I worked from home on the first day of school so I could go along to pick up the kids after class let out. Alexa was the first one out, and was still in good spirits. Here, she totally fouls up the special goodbye fist-bump but doesn’t even blush:

Alexa had nothing but good to say about her first day. The closest she came to complaining was to say, “I’m groaning inwardly at the thought of my homework.” She delivered this line (a literary allusion, I imagine, to Harry Potter or some such) without conviction, as though just trying out the words. A pose, you might say.

I know all about that pose. In my early days, when my mom asked me how school was, I would immediately answer, “Terrible!” She didn’t pursue the matter right away, but after the third or fourth day of this, my mom asked me what was so terrible about school. This question caught me completely off guard. It hadn’t occurred to me that there was any other opinion to give; after all, this was how my brother Geoff always answered. My bluff having been called, I’d had to admit that school wasn’t that bad, actually.

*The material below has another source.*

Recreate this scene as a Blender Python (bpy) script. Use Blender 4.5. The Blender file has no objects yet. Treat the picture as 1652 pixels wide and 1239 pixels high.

After fetching Alexa we went to Lindsay’s classroom. When came through the door, she might as well have been arriving fresh from the spa. Someday when she’s a surly teenager I’ll have to show her this video and say, “What a happy kid you were! How far you’ve fallen!”

Epilogue

The kids have been back at school for a week now, and already our morning routine is slipping. Starting out too late to walk yesterday morning, we had to take the bikes. Lindsay sat on the top-tube of my 3-speed (wearing her ladybug helmet, of course) while Alexa flanked us on her mountain bike. This was the first time Alexa had ever ridden to school, and she forgot her bike lock. Thus, after the drop-off I had to ride both bikes home, rolling Alexa's bike next to me. I’m not troubled by such minor struggles: we have the rest of the school year to get it right.